‘Discovering the ability to encourage my own efforts rather than undermine them by criticism has been a huge learning on the course. I learnt this from watching the way Mandy is with people.’
Nigel White, Ways into Writing, Leeds University SCE.
Every July, ten to twenty poets pack their suitcases with clean underwear, several pens and a few good ideas and head to Chop Gate in Bilsdale to write poetry for a week.
We stay at local B&Bs and meet up every morning in the village hall. I come up with a theme and some writing exercises, and we’re off, cracking out first drafts like there’s no tomorrow.

But there is a tomorrow, and I love knowing that some of these drafts will be made into finished poems and that in a few years’ time, I’ll open the pages of a poetry magazine, anthology, or the poet’s own pamphlet and see a poem I recognise, all grown-up.
For example, Carlotta Miller Johnson’s poem ‘Weeding my Sister’ won joint third prize in the Troubadour poetry competition 2009. You can read it (scroll down to the 2009 poems) at Coffee House Poetry.

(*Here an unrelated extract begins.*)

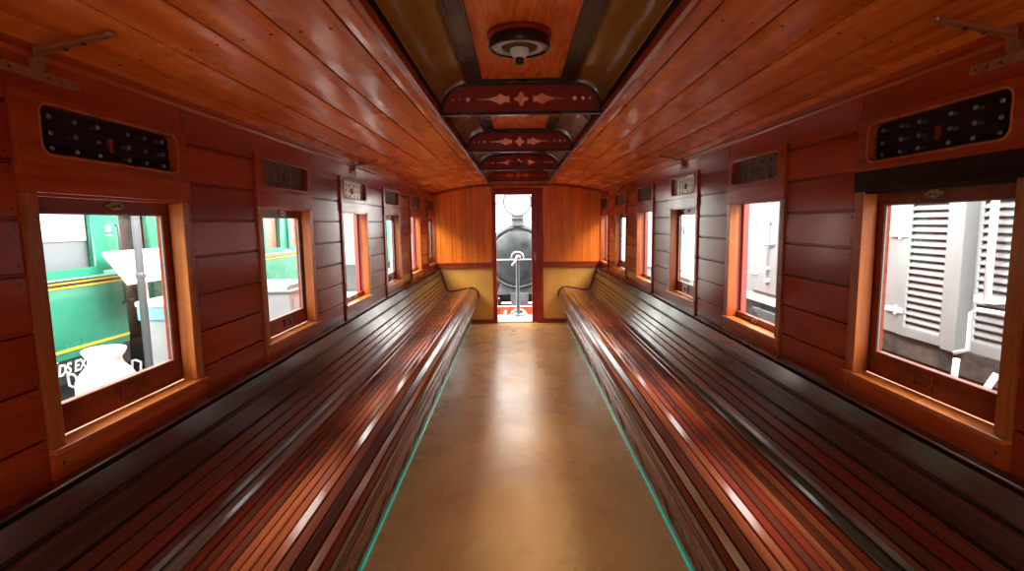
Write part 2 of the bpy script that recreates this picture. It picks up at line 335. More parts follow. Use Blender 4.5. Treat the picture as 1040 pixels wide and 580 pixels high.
# ------------------------------------------------------------------ ventilators above the windows
VL = {}
ordw = ['nearest', 'second', 'third', 'fourth', 'fifth', 'farthest']
for s in (-1, 1):
    for k in range(0, 6):
        a = ay(k); sd = side_name[s]
        pos = ['above the nearest %s window' % sd, 'above the second %s window' % sd, 'above the third %s window' % sd, 'above the fourth %s window' % sd, 'above the fifth %s window' % sd, 'above the last %s window by the end wall' % sd][k]
        if k == 0: lab = 'large ventilator panel of steel pegs on dark wood, ' + pos
        elif k == 2: lab = 'ventilator grille with a pale reflection in its colour, ' + pos
        else: lab = 'dark perforated ventilator grille, ' + pos
        r = thing('ventilator', lab, 'ventilator', (S(s, 1.24), a+.345, 1.69), 'ventilators above the windows')
        pm = lambda x, y, z, s=s: (S(s, 1.222+z), x, y)
        plate('frame_panel', [[(a+.002, 1.688), (a+.688, 1.688), (a+.688, 1.865), (a+.002, 1.865)], rrect(a+.074, a+.628, 1.718, 1.845, .028, 6)], .03, pm, M['wall_trim'], r, .002)
        m_ = MB(); lp = rrect(a+.068, a+.634, 1.712, 1.851, .034, 6)
        m_.tube([(S(s, 1.207), y, z) for y, z in rrect(a+.071, a+.631, 1.715, 1.848, .031, 6)], .0035, 6, closed=True); m_.build('bead', M['casing'], r)
        m_ = MB(); m_.box(S(s, 1.240), S(s, 1.2515), a+.05, a+.65, 1.70, 1.86); m_.build('backing', M['dark_board'] if k == 0 else M['black'], r)
        cols = [.112, .195, .279, .400, .478, .566]; rows = [1.735, 1.775, 1.817]
        if k == 0:
            for zz in rows:
                for cc in cols:
                    m_ = MB(); q = -1
                    m_.lathe([(.0055, 0), (.0055, -.012*1.6), (.0072, -.0195), (.0072, -.024), (.005, -.0265), (0, -.027)] if s > 0 else [(.0055, 0), (.0055, .0192), (.0072, .0195), (.0072, .024), (.005, .0265), (0, .027)], (S(s, 1.240), a+cc, zz), 'x', 12)
                    m_.build('peg', M['peg'], r)
            m_ = MB(); m_.box(S(s, 1.226), S(s, 1.2395), a+.337, a+.349, 1.752, 1.795); m_.build('slide_knob', M['sash'], r, .002)
            m_ = MB()
            for z in (1.756, 1.797): m_.box(S(s, 1.232), S(s, 1.2395), a+.076, a+.626, z-.004, z+.004)
            m_.build('slide_rail', M['dark_board'], r)
        else:
            holes = [rrect(a+cc-.012, a+cc+.012, zz-.011, zz+.011, .006, 3) for cc in cols for zz in rows]
            extra = [rrect(a+.337-.030, a+.337+.030, 1.775-.022, 1.775+.022, .004, 2)]
            plate('grille', [rrect(a+.07, a+.632, 1.714, 1.849, .03)]+holes+extra, .003, lambda x, y, z, s=s: (S(s, 1.231+z), x, y), M['plate_sheen'] if k == 2 else M['plate_dark'], r)
            m_ = MB(); m_.box(S(s, 1.236), S(s, 1.2395), a+.318, a+.356, 1.758, 1.792); m_.build('slide_knob', M['plate_dark'], r, .001)

# ------------------------------------------------------------------ lower ceiling (two arched sides) + clerestory
CC = .034
def cz(o):      # height of the arched lining at offset o from the clerestory middle
    t = max(0, (o-.428)/.82); return 2.096-.112*t**1.7
cu_ = [.428, .523, .700, .867, 1.020, 1.165, 1.268]
for s in (-1, 1):
    m_ = MB()
    for i in range(len(cu_)-1):
        o0, o1 = cu_[i]+.0044, cu_[i+1]-.0044; t = rt_(); n = 4; pr = []
        for j in range(n+1): o = o0+(o1-o0)*j/n; pr.append((CC+s*o, cz(o)+(.003 if j in (0, n) else 0)))
        pr += [(CC+s*o1, cz(o1)+.016), (CC+s*o0, cz(o0)+.016)]
        m_.prism(pr, 'y', Y0, ED, t, 0)
    pr = [(CC+s*o, cz(o)+.014) for o in (.428, .6, .8, 1.0, 1.15, 1.30)]; pr += [(CC+s*1.30, cz(1.30)+.05), (CC+s*1.0, cz(1.0)+.05), (CC+s*.428, 2.146)]
    m_.prism(pr, 'y', Y0, ED, .2, 1)
    for yn in (1.62, 3.1, 4.6, 6.1):   # nail heads
        for i in range(1, len(cu_)-1):
            for fr in (.25, .75):
                o = cu_[i]+(cu_[i+1]-cu_[i])*fr; m_.lathe([(0, -.002), (.0045, -.0015), (.005, .001)], (CC+s*o, yn+.01*R.random(), cz(o)), 'z', 8, mi=1)
    m_.build('ceiling_'+side_name[s], [M['ceiling'], M['groove']], bevel=0, kind='structure')
    # edge moulding of the clerestory well
    m_ = MB(); pr = [(.452, 2.080), (.437, 2.076), (.424, 2.082), (.420, 2.094), (.428, 2.104), (.424, 2.116), (.440, 2.116), (.452, 2.10)]
    m_.prism([(CC+s*a, b) for a, b in pr], 'y', Y0, ED); m_.build('trim_%d' % (3 if s < 0 else 4), M['wall_trim'], bevel=.001, kind='structure')
    m_ = MB(); m_.box(CC+s*.426, CC+s*.446, Y0, ED, 2.112, 2.15); m_.build('trim_%d' % (5 if s < 0 else 6), M['dark_board'], kind='structure')
    # olive cove lining
    m_ = MB(); pr = []
    for j in range(9): t = j/8*pi/2; pr.append((CC+s*(.282+.146*cos(t)), 2.140+.128*sin(t)))
    pr2 = pr+[(CC+s*.282, 2.275), (CC+s*.44, 2.275), (CC+s*.44, 2.14)]
    m_.prism(pr2, 'y', Y0, ED, smooth=True); m_.build('clerestory_lining_'+side_name[s], M['olive'], kind='structure')
    m_ = MB(); m_.box(CC+s*.203, CC+s*.286, Y0, ED, 2.254, 2.275); m_.box(CC+s*.214, CC+s*.222, Y0, ED, 2.249, 2.256); m_.box(CC+s*.268, CC+s*.276, Y0, ED, 2.249, 2.256)
    m_.build('trim_%d' % (7 if s < 0 else 8), M['beam'], bevel=.002, kind='structure')
m_ = MB(); m_.box(CC-.21, CC+.21, Y0, ED, 2.268, 2.28); m_.build('clerestory_panel', M['flame'], kind='structure')
m_ = MB(); m_.box(CX-1.345, CX+1.345, Y0, ED+.05, 2.281, 2.36); m_.box(CX-1.345, CX-.45, Y0, ED+.05, 2.15, 2.281); m_.box(CX+.48, CX+1.345, Y0, ED+.05, 2.15, 2.281); m_.build('roof', M['exterior'], kind='structure')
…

And Jo Heather’s poem Everyday appears in the September 2006 issue of Equinox poetry magazine. Jo wrote it at the 2005 school, themed The World of Things.
She says, ‘We had reached the last day so I was attuned to writing and my imagination and memory were working freely. We were asked to write about something that was precious to us: to list its qualities, attractive and unattractive, describe where it lived, mention a memory connected with it, and predict its future. I might never have written about my faded old cup but for the exercise, and I was amazed at how successfully it turned out.’
Jo, a disciplined, elegant writer, added the restriction of writing to sonnet length herself.
And here’s another lovely poem: from Shirley Hetherington, and published in her pamphlet Flying Lessons (2006, Mudfog Press)
If
I wouldn’t mind it if you disappeared.
Just leave the gap between your teeth,
the arches of your ‘perfect’ feet.
your nape of neck,
the scar behind your knee,
strong boniness of wrists where dark hairs cease,
your voice held in the answer phone,
patience soldering silver,
the way you clean my walking boots,
your peripatetic specs.
These I would miss.
Shirley’s poem emerged from the 2003 summer school, themed The Body.
Joyce Hodgson, who has recently published a PhD Dynamic Memory: the Long Poem focussing on the poetry of Barry McSweeney, is another regular summer school attendee.
End product apart, there’s something wonderful about wallowing in poetry for a whole week. We lose things: sleep, pens, tempers, inhibitions. We gain things: friendship, pens, weight, confidence.
We’ve been running the poetry school every year since 2000. If you’re interested, for whatever reason, please get in touch. Perhaps you’d like to join us? You don’t need to be local to be welcome: we’re regularly visited by two American poets.

Here’s one of the writing exercises we did recently. You might like to try it.
Think of a family significant to you in the past (not your own). Write a couple of lines about each family member, saving the bulk of the poem for the person who was most significant. What did he/she used to do? Say? Wear? Is his/her story related to history in some way?